(Records contained in a dataset)
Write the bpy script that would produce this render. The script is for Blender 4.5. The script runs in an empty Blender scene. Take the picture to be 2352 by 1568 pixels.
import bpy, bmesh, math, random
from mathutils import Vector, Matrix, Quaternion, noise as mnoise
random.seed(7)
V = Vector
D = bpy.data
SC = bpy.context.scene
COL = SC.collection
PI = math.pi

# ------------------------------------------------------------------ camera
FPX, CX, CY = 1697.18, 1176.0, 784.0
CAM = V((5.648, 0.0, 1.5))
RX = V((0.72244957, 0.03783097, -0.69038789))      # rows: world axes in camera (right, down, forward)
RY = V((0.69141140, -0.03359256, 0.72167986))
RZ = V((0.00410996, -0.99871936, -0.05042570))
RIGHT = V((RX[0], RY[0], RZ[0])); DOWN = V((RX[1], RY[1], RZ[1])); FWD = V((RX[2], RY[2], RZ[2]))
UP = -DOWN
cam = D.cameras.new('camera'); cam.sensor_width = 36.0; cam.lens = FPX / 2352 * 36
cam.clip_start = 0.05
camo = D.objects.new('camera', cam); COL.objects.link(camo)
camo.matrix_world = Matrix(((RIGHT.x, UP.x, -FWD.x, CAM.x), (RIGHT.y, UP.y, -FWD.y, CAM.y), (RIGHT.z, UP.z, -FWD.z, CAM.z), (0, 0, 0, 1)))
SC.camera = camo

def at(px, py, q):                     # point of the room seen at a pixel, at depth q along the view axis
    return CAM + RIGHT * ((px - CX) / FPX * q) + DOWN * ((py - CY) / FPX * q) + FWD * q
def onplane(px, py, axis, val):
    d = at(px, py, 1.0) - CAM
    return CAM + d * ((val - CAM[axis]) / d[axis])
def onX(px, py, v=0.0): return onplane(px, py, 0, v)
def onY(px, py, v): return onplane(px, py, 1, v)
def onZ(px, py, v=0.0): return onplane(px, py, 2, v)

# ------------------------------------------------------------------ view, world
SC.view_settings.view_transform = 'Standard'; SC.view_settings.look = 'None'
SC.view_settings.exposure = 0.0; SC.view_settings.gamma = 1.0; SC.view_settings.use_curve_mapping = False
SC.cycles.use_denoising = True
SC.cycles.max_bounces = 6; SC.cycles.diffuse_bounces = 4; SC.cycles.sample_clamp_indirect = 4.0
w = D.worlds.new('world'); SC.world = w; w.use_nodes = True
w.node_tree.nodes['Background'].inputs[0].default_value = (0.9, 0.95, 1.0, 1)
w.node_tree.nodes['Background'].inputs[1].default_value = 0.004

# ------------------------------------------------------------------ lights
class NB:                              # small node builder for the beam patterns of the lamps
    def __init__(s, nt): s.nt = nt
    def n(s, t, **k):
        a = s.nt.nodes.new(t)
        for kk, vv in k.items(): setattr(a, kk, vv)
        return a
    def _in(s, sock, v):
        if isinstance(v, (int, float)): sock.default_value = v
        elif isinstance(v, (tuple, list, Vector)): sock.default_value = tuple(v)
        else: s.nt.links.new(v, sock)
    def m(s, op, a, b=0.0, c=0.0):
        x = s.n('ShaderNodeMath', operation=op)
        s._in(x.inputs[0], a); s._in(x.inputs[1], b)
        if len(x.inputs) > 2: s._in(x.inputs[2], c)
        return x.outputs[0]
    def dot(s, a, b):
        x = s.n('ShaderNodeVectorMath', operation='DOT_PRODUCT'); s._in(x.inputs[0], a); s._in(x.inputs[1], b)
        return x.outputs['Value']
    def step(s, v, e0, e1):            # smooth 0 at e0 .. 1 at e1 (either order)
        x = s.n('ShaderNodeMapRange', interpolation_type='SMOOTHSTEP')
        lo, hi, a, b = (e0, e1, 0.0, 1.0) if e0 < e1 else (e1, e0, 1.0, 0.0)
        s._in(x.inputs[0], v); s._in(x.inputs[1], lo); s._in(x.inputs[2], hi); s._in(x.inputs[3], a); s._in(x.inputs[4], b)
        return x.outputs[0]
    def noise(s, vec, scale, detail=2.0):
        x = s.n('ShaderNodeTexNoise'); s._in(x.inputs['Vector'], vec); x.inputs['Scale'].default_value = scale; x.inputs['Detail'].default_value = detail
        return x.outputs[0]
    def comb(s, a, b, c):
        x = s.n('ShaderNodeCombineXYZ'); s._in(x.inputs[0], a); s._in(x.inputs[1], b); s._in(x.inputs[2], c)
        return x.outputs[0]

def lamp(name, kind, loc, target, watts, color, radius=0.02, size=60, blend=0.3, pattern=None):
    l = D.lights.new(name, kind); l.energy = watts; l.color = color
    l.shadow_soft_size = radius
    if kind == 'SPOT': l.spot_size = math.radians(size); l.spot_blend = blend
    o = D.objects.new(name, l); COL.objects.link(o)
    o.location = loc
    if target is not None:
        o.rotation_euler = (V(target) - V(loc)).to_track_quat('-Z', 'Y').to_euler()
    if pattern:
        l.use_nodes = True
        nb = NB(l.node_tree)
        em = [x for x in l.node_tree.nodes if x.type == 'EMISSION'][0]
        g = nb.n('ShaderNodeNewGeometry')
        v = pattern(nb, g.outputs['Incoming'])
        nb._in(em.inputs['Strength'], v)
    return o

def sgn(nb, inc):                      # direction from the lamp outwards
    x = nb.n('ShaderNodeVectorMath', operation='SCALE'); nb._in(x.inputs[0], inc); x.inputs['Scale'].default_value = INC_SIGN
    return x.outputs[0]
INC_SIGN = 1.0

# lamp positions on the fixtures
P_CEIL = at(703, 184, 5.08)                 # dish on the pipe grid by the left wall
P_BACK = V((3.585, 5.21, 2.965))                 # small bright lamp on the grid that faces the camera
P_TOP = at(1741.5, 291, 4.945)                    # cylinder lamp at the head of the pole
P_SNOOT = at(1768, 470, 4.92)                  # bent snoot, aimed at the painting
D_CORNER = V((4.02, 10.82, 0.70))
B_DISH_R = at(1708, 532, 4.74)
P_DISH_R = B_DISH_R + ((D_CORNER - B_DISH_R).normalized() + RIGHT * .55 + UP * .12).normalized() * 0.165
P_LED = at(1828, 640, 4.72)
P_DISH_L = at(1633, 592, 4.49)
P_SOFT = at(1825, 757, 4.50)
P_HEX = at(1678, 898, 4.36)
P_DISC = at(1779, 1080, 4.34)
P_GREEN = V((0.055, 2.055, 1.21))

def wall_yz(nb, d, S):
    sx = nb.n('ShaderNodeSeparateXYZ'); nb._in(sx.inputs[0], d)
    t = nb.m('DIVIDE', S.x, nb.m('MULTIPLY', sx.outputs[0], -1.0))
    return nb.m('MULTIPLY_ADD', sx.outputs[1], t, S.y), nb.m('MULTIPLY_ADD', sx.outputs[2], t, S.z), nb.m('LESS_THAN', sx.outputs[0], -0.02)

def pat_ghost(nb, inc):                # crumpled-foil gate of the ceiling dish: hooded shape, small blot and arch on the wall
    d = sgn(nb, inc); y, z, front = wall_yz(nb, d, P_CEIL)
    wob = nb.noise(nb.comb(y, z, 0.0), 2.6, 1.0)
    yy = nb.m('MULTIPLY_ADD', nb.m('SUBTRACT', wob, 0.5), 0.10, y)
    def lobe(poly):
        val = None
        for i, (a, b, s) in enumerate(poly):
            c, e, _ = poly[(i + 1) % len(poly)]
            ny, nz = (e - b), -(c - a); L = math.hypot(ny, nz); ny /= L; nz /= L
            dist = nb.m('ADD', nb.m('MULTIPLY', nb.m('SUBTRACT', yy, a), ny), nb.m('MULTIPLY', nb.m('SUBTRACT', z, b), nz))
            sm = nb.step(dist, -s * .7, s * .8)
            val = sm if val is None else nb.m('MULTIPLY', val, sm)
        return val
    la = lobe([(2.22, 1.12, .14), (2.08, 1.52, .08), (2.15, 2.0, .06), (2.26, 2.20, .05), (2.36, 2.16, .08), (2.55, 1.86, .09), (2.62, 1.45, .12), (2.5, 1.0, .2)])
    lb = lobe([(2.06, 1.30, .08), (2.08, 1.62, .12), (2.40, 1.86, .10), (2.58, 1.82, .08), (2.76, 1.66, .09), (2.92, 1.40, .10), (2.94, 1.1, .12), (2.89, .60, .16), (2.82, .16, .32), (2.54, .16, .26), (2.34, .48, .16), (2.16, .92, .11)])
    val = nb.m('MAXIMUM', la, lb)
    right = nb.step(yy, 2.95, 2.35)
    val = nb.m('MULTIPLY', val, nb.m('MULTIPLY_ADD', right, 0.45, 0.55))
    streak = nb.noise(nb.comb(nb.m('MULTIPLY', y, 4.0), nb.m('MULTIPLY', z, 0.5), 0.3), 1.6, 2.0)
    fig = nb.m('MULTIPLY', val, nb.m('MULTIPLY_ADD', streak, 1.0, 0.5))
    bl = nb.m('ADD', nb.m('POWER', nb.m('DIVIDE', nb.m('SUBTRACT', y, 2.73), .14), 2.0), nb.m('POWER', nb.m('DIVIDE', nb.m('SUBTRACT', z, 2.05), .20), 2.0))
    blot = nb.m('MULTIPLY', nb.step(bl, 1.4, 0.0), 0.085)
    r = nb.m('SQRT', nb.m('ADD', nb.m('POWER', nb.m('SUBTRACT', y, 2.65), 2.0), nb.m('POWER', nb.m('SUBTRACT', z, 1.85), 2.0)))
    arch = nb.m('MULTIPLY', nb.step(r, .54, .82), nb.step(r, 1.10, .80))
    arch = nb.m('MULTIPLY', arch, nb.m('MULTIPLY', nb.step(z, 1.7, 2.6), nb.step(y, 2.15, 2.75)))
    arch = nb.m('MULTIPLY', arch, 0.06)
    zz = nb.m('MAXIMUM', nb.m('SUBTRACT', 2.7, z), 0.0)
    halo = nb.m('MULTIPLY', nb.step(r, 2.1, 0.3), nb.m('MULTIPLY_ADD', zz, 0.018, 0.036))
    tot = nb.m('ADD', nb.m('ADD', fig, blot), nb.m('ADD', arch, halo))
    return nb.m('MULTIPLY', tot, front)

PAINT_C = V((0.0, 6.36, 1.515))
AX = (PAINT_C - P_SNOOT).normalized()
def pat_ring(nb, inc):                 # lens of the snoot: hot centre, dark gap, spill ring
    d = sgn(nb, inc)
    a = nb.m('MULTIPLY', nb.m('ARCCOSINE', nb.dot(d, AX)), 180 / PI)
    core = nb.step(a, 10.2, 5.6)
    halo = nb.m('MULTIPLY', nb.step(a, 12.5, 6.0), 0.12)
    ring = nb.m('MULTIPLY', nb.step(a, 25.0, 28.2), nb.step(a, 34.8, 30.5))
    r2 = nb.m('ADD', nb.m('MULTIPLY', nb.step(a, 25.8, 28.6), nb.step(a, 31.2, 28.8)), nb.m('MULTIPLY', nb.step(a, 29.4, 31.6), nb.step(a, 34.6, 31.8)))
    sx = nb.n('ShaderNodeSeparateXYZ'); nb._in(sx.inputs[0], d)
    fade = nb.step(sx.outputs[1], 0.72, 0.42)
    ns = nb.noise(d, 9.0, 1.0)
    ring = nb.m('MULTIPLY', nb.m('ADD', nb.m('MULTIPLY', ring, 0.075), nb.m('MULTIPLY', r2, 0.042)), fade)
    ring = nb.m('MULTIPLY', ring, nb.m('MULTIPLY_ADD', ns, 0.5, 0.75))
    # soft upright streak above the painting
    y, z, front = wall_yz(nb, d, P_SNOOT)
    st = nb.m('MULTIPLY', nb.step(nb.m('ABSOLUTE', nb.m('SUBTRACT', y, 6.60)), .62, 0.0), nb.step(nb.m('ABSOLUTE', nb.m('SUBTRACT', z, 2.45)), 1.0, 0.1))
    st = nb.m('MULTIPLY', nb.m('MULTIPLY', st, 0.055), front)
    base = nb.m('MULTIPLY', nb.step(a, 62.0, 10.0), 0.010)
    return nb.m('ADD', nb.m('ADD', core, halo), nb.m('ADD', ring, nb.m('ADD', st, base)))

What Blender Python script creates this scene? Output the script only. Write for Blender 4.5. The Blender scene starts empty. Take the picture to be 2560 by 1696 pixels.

• Task to carry out: Please write out the material word for word from its first line through the line holding "PI = math.pi", including both, and no line past it.

• Exercise output:
Write the bpy script that would produce this render. The script is for Blender 4.5. The script runs in an empty Blender scene. Take the picture to be 2352 by 1568 pixels.
import bpy, bmesh, math, random
from mathutils import Vector, Matrix, Quaternion, noise as mnoise
random.seed(7)
V = Vector
D = bpy.data
SC = bpy.context.scene
COL = SC.collection
PI = math.pi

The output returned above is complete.